The disadvantage: to prove that this byte is wrong, you need to publish all the transactions in the particular shard, which is quite large. This is somewhat helped by the 255-transaction-per-shard-per-block limit.

Gregory Maxwell’s Server Solution

In IRC, Gregory Maxwell (@gmaxwell) suggested:

[…] every block includes a host which promises to serve you the data… if you’re unable to get it elsewhere, you go get it from there. If that host gets dos attacked, well too bad for them.

He suggested using a rateless erasure code to create a server which cannot hide a malformed transaction, and I’ve been working on simulating such a thing.

We assume the transaction data (transactions, plus proofs) has been batched into N regular elements of (say) 64 bytes.

Simple Fountain Codes

A simple LT fountain code just XORs some random number of elements together and returns that. The “random number” is biassed to produce 1 often enough to get decoding started, and from there you can work your way to decoding the pairs, then triples, etc.

A fountain code allows you to recover the entire data set with a few percent more fountain codes than the data set size; clearly, we don’t want to send so much data with each query, otherwise we’d send the entire set.

Example Using Simple Fountain Codes

The client supplies two numbers: an offset, and a seed for a PRNG. The server sends back the element at that offset, then uses the PRNG to determine another (say) 16 XORed elements. After a number of queries, all elements can be recovered.

A Server Which Is Hiding Something

Of course, a server hiding something will simply refuse to respond to any transaction which reveals the flawed element. If it responds to less than 50% of the queries, it can be assumed that the majority the miners will regard the block as invalid, and their attack won’t succeed.

Unfortunately, using simple fountain codes makes such cheating easy: any request which wouldn’t XOR in the flawed transaction can be safely served without revealing it, so we need to design our protocol so that every response includes more than 50% of the elements.

Modified Fountain Codes

Each request has log(N) responses; the first is the element at the given offset. Then two elements at psuedo-random offsets are XORed for the second response, four for the third, etc.

I wrote a server simulator which tracks what has been sent out, refuses to respond if doing so would reveal the randomly-chosen invalid response. With N=10,000 it starts failing to respond before 5000 queries, as expected.

A Lying Server

A server might actually include an invalid element, rather than lie. If the invalid element were the first response, that would be immediately obvious, so it be unable to respond in 1/N cases. Similarly for any case where other responses would reveal (by elimination) the inconsistency. A server would work best by lying in the last response, where half of the N elements are combined together.
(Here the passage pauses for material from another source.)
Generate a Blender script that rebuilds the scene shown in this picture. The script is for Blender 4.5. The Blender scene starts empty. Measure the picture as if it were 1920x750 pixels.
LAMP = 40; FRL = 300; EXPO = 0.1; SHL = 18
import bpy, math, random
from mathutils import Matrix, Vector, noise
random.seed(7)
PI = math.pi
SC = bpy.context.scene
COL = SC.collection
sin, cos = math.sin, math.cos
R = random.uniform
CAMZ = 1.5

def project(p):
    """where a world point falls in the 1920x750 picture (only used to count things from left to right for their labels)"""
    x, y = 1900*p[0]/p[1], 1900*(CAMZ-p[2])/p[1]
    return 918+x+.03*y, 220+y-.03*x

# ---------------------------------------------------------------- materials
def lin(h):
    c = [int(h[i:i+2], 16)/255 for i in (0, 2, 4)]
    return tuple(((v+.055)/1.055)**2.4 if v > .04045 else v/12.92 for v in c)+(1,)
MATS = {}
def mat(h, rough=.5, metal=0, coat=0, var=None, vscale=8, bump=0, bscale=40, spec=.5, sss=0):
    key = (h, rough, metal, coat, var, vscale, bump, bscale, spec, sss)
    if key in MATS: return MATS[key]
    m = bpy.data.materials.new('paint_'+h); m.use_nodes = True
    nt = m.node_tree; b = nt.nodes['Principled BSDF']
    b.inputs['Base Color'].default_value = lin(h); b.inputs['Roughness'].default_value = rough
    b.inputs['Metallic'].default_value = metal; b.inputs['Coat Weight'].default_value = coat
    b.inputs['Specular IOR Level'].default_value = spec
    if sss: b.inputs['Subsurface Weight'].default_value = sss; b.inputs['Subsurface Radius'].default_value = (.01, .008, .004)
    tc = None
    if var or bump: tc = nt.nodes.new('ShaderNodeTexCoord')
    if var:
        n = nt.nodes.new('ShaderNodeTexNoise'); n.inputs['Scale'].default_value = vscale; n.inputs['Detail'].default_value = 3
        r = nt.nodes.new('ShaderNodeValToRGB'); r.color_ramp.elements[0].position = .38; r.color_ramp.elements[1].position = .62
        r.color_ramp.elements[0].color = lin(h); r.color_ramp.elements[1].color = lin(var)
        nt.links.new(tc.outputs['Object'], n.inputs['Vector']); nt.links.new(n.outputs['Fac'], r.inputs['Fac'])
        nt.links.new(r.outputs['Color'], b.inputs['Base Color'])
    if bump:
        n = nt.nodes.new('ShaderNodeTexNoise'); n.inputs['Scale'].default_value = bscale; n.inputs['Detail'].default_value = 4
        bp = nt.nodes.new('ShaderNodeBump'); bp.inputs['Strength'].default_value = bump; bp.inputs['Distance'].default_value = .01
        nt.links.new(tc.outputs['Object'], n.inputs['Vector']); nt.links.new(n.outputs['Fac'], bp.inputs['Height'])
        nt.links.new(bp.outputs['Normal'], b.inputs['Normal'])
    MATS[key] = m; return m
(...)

Unfortunately, the PRNG makes it difficult to probe for such inconsistencies. You would identify it eventually, but to send that set of queries to other nodes would be a very large data transfer. The PRNG also makes it difficult to reason about finding inconsistencies.

A Non-PRNG Response

Do we need the PRNG in this case? It seems not, as long as each response covers over half the elements, and the client chooses the offset. Assuming a response is still a sequence of XORed exponential numbers of elements, we just need to decide the algorithm used to select which elements are XORed. Ideally, we want a pattern where it’s easy to generate overlapping responses to test for inconsistencies.

After playing with numerous sequences, an increasing distance sequence turned out to be a nice tradeoff, with offset increasing by 1 every time, eg. here are the XOR patterns for the first 4 responses for a query:

1

 22

  33 3 3

   44 4 4 4 4 4

This is Position(n) = (offset + 1 + (n - 1) * n / 2) % N.

It’s fairly easy to generate sequences of queries which can be combined together to verify each other. In fact, any sequence of length N can be verified by one request which gets half the length, and then single requests for the others for (N/2)+1 query responses. Compare response 3 with response 4; a query at offset+1 will have response 3 overlap the first four elements of response 4 above.

A Better Non-PRNG Response

If we include a “series offset” parameter (so) in the request, we can could directly request two parts of any response.

Position(n) = (offset + 1 + (n+so - 1) * (n+so) / 2) % N.

Eg, with so=4:

      1 1 1 1

Given the correct offset parameter, this could be made to align with the second half of response 4.

Bringing It All Together

Rather than rely on good behavior or random nodes doing audits, we should have miners include server responses which cover a random transaction in their coinbase: these would be chosen by H(prev-block | coinbase-outputs), so it would be different for each miner. There should be one of these for the previous block (a quick audit), and another for some older block (to allow propogation of any proofs there are problems).

The server can be outsourced by the miner, but would need to sign the responses (otherwise you can’t complain if it lies to you). A miner wouldn’t need to query the server if it knew enough to generate the response itself, but it should probably do so anyway, asynchronously, to keep the system honest.

Summary

The Maxwell proposal is very different from current bitcoin. It would remove miners from having to know everything about the block they are mining (of course, someone would have to supply them with the UTXO proofs in that case). It still remains to be shown that there isn’t a technique whereby over half the network can be mislead, using a combination of lying and omission.

Still, this is the only solution I am aware of which doesn’t require full miner knowledge, and that’s definite progress.